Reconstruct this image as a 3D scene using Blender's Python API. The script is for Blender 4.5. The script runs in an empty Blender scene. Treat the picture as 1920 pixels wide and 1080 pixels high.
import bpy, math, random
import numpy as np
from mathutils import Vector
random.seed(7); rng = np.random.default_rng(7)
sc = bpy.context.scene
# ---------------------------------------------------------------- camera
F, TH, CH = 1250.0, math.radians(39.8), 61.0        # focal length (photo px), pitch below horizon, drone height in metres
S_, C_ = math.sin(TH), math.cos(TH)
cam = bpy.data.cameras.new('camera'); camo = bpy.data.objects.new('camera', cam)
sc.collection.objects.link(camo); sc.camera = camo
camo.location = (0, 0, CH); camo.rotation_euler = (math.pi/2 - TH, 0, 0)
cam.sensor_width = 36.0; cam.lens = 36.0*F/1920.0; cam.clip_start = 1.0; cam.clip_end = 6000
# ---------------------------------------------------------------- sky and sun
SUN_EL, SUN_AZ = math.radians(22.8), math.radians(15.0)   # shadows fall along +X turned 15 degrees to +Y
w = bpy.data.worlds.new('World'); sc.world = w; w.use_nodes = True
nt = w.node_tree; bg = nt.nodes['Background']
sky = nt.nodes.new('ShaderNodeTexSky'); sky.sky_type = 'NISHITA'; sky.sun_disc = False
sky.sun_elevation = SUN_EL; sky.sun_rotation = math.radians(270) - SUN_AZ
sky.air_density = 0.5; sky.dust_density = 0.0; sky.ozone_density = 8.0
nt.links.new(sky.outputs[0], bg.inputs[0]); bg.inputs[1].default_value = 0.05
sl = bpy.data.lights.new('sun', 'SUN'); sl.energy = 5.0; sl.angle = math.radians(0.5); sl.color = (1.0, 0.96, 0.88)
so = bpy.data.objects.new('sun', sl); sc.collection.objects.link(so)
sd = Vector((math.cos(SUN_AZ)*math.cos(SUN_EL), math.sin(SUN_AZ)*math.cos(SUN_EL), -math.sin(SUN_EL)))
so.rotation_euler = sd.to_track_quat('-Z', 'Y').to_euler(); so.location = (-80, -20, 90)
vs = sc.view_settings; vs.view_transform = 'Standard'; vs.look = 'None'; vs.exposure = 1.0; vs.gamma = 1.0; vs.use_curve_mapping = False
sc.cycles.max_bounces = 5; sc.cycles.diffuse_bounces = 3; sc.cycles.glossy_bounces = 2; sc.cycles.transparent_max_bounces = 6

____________

Scan the listing above and identify each line holding the string "scene"; copy every such line.

Reconstruct this image as a 3D scene using Blender's Python API. The script is for Blender 4.5. The script runs in an empty Blender scene. Treat the picture as 1920 pixels wide and 1080 pixels high.
sc = bpy.context.scene